Set down, please, exactly the lines below that run from the line with "Keep writing the" to the line with "part('ceiling', MB().prism(quad(D1, DB, k0, kin, lambda", both lines included.

■ ■ ■ ■

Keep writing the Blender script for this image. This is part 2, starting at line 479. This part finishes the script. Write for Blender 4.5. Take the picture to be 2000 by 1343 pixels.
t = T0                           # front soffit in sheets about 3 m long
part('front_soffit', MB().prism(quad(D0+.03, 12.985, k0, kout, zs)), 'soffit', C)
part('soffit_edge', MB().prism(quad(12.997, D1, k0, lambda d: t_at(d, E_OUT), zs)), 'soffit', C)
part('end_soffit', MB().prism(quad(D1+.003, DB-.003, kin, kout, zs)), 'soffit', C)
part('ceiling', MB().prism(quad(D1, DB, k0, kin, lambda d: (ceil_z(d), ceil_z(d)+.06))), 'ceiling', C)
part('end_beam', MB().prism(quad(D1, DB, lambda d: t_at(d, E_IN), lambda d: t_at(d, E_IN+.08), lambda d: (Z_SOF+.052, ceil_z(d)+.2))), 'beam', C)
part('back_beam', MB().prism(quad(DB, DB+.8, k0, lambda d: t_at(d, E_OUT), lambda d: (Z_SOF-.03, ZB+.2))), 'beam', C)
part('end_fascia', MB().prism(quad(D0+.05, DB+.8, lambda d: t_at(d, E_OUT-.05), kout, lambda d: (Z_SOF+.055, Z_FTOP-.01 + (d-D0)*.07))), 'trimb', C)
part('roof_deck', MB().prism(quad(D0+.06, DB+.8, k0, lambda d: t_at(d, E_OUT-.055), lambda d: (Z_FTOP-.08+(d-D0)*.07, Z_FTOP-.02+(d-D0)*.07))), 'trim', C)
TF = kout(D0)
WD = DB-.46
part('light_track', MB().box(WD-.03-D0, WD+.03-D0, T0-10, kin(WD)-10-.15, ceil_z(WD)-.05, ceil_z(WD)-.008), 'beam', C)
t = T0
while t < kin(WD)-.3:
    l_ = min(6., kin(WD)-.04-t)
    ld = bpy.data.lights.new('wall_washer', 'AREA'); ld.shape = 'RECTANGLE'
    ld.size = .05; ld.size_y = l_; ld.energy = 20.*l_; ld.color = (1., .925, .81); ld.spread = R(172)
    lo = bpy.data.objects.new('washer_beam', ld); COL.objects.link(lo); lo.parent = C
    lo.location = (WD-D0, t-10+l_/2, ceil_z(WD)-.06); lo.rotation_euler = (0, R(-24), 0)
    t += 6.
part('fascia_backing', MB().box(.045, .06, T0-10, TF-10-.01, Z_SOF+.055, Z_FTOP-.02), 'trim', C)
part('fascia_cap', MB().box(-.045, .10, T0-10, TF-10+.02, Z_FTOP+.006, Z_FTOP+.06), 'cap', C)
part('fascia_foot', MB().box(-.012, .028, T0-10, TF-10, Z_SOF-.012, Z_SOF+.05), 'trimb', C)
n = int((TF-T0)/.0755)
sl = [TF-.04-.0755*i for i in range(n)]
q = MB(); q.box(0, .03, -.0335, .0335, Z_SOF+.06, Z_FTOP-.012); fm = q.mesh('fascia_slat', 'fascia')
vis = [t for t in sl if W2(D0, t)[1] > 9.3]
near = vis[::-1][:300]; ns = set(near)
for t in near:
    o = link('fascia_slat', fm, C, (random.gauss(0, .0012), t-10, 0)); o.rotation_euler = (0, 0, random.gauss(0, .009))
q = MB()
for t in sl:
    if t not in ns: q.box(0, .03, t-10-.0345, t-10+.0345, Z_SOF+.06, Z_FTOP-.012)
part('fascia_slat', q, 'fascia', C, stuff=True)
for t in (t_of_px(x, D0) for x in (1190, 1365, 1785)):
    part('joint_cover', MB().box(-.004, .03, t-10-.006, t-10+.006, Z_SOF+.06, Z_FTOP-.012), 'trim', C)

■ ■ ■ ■

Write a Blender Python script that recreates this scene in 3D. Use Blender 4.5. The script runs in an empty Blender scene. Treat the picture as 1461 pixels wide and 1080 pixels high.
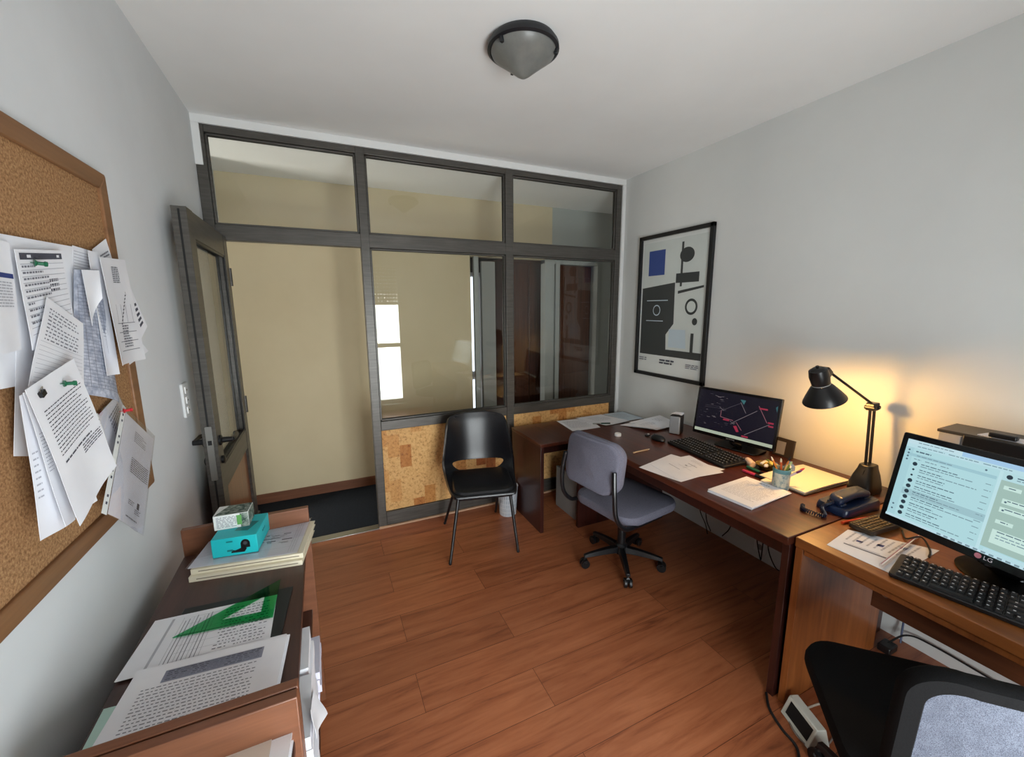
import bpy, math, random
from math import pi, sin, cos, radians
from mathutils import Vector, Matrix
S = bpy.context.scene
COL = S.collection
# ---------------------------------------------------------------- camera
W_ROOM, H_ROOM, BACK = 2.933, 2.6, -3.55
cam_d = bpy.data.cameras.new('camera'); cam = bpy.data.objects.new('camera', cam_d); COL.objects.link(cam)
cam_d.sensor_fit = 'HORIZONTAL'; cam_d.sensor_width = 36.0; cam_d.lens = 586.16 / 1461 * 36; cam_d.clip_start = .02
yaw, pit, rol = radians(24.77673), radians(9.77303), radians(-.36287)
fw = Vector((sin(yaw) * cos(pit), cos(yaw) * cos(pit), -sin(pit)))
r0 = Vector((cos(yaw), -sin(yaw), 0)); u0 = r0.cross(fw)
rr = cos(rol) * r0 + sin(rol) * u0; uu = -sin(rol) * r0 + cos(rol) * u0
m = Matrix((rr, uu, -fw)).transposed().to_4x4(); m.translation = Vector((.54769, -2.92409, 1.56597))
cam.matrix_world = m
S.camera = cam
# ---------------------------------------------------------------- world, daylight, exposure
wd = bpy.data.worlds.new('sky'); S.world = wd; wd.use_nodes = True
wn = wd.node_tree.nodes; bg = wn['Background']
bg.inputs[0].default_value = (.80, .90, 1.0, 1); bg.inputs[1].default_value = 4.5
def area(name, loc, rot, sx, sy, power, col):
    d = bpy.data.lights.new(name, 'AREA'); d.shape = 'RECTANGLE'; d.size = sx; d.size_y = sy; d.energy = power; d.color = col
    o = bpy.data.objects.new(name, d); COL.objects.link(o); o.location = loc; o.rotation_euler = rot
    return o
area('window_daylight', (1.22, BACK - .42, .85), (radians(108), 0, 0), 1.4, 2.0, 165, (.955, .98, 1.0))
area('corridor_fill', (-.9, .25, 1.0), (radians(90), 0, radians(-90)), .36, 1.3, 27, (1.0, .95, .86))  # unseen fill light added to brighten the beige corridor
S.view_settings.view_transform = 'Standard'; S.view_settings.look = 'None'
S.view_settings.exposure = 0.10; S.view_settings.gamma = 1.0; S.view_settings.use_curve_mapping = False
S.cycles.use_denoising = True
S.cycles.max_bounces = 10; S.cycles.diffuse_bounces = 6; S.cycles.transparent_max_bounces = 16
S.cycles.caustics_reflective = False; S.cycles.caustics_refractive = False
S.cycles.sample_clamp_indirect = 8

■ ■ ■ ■

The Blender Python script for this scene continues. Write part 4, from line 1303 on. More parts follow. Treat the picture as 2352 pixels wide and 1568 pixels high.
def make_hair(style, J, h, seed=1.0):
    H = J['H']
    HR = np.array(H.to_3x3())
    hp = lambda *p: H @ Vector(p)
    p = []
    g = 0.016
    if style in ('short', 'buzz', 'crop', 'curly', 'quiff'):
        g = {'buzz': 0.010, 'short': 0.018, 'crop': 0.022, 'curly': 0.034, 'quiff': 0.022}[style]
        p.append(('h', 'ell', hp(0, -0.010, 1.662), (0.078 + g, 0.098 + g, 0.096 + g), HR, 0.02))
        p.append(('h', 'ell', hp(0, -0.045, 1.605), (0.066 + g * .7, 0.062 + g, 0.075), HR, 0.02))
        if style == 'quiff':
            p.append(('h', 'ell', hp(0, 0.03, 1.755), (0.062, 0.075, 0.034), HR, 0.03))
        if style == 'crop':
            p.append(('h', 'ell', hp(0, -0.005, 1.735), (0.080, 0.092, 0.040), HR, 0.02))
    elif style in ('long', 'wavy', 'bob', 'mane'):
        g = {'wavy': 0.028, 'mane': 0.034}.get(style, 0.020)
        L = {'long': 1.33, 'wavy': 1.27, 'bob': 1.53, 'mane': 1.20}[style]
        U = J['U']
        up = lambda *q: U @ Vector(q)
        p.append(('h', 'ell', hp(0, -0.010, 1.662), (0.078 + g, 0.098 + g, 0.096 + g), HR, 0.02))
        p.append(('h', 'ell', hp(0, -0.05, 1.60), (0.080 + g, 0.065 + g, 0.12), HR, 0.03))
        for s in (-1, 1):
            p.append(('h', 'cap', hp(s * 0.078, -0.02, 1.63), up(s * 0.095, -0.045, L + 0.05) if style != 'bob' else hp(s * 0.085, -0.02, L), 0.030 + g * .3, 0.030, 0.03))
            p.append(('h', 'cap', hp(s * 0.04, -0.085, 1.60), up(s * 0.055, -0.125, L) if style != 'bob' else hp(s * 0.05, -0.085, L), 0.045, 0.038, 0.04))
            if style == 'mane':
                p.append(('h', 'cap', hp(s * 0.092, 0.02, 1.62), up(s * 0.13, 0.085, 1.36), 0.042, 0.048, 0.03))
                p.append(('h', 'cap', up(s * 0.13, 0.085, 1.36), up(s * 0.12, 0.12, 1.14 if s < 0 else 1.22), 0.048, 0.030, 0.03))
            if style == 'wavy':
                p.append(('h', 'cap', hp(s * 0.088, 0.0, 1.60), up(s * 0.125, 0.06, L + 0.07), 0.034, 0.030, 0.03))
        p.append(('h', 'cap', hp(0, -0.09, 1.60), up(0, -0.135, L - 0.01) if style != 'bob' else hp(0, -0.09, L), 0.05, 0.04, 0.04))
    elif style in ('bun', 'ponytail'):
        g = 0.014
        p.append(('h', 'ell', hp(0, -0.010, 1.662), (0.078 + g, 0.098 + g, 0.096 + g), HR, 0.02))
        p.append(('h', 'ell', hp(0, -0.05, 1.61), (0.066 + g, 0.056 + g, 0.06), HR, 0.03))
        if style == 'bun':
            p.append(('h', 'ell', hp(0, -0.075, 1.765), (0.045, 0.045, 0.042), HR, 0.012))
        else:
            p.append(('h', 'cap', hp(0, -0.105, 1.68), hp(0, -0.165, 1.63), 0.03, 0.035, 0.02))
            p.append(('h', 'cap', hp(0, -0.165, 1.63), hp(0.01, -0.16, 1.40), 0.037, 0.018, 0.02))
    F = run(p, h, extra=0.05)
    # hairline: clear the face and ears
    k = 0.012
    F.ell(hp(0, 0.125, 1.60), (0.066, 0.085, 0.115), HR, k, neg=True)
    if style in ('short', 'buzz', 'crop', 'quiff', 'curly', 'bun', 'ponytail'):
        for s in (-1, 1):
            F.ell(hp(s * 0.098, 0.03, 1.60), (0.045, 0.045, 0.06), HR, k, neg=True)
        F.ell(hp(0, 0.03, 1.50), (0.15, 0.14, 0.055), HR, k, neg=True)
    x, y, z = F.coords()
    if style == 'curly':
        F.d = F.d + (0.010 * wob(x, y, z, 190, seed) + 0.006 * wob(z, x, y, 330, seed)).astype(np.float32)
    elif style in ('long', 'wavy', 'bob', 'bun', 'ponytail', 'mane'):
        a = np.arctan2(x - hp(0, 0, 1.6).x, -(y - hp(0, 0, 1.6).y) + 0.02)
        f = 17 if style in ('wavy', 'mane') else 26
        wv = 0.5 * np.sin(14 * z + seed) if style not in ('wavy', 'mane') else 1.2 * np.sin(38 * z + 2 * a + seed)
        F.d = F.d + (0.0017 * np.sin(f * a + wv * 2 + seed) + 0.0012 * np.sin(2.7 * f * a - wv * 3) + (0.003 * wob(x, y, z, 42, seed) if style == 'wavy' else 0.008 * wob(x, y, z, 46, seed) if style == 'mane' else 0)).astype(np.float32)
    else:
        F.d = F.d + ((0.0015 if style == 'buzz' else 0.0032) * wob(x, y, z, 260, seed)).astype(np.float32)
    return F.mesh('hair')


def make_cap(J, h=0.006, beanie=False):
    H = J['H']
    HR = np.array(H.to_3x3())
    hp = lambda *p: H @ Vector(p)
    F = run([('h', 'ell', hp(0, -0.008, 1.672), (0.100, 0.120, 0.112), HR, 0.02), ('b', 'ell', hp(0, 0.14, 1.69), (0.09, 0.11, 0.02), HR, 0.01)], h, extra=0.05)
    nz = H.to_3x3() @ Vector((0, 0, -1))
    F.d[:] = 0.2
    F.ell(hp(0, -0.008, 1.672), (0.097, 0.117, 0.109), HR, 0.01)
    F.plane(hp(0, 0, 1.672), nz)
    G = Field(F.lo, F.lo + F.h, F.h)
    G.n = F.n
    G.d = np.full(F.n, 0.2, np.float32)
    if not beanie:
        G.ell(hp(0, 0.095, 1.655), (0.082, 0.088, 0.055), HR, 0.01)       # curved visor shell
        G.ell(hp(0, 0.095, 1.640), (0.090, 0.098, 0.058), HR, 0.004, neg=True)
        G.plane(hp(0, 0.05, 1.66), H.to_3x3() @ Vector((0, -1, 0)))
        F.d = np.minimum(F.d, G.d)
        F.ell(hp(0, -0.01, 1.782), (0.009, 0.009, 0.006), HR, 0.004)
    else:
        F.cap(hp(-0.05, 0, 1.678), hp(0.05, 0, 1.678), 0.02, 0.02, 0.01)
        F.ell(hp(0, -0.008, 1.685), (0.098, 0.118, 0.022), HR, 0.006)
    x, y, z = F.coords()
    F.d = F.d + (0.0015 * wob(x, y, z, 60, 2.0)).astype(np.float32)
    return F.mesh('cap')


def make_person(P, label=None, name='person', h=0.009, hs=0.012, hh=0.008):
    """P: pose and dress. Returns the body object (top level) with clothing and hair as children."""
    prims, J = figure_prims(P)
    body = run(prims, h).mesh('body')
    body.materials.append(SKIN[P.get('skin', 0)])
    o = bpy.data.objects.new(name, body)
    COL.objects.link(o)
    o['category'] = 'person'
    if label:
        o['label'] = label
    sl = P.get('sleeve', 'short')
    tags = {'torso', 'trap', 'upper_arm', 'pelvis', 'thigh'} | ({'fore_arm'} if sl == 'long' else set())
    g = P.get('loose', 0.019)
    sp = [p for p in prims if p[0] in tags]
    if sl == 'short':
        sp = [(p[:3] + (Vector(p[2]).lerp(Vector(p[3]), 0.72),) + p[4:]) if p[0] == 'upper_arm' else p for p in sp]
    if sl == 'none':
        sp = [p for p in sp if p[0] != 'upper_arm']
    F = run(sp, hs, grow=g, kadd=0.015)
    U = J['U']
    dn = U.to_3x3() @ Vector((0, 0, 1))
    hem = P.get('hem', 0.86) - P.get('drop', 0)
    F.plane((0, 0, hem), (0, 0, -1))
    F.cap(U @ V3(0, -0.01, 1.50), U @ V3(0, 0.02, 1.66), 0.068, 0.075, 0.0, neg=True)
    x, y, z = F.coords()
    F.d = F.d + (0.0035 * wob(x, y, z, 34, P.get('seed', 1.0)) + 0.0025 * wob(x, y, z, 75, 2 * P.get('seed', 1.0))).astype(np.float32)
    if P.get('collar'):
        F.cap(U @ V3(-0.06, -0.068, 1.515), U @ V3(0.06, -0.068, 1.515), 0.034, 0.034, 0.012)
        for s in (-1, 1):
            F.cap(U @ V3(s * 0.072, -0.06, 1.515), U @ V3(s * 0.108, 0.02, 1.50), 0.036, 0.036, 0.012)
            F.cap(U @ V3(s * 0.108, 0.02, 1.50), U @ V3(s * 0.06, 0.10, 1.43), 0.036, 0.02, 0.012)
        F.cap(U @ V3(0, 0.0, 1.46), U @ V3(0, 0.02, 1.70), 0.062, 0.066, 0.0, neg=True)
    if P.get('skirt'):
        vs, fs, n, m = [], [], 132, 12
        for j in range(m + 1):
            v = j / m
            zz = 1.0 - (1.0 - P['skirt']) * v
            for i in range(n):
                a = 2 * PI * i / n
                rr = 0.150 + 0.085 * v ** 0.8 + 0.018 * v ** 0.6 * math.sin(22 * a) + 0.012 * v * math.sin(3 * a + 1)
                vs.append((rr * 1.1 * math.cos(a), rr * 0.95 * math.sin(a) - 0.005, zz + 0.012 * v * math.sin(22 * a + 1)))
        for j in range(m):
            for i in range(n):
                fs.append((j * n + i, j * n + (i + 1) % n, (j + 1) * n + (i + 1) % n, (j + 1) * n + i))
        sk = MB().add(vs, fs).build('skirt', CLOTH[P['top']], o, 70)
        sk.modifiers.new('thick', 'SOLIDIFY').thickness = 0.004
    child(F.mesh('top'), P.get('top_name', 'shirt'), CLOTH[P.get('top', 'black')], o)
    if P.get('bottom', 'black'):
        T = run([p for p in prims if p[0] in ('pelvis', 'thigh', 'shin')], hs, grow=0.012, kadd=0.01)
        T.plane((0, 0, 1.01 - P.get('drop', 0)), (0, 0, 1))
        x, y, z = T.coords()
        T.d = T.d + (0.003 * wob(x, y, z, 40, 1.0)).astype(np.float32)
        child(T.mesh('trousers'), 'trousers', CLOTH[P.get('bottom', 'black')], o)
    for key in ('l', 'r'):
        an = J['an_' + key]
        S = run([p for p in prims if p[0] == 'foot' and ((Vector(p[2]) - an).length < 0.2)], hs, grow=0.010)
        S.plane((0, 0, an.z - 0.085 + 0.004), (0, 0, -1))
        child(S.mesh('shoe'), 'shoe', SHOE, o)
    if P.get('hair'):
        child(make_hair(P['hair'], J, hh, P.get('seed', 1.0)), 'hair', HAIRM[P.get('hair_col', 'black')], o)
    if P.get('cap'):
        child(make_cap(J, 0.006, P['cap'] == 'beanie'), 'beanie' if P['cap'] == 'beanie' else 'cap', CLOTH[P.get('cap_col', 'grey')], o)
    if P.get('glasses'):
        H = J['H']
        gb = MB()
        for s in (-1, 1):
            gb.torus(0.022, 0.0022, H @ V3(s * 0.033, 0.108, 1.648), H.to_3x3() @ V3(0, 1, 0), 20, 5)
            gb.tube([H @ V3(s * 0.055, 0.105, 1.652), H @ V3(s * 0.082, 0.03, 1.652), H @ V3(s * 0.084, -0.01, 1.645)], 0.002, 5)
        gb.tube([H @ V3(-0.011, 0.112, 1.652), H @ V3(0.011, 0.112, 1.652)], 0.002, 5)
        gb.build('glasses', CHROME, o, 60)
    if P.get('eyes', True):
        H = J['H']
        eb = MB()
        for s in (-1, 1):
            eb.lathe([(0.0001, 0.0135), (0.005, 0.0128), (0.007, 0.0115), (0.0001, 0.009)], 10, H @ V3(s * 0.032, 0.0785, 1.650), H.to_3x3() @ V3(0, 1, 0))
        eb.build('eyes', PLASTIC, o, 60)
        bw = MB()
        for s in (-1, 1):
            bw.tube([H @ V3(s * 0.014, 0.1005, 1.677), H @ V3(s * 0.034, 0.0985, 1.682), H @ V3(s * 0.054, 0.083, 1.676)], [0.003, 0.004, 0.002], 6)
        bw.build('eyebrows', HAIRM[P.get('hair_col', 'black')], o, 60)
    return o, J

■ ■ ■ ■

■ **Result for this exercise**:
Keep writing the Blender script for this image. This is part 2, starting at line 479. This part finishes the script. Write for Blender 4.5. Take the picture to be 2000 by 1343 pixels.
t = T0                           # front soffit in sheets about 3 m long
part('front_soffit', MB().prism(quad(D0+.03, 12.985, k0, kout, zs)), 'soffit', C)
part('soffit_edge', MB().prism(quad(12.997, D1, k0, lambda d: t_at(d, E_OUT), zs)), 'soffit', C)
part('end_soffit', MB().prism(quad(D1+.003, DB-.003, kin, kout, zs)), 'soffit', C)
part('ceiling', MB().prism(quad(D1, DB, k0, kin, lambda d: (ceil_z(d), ceil_z(d)+.06))), 'ceiling', C)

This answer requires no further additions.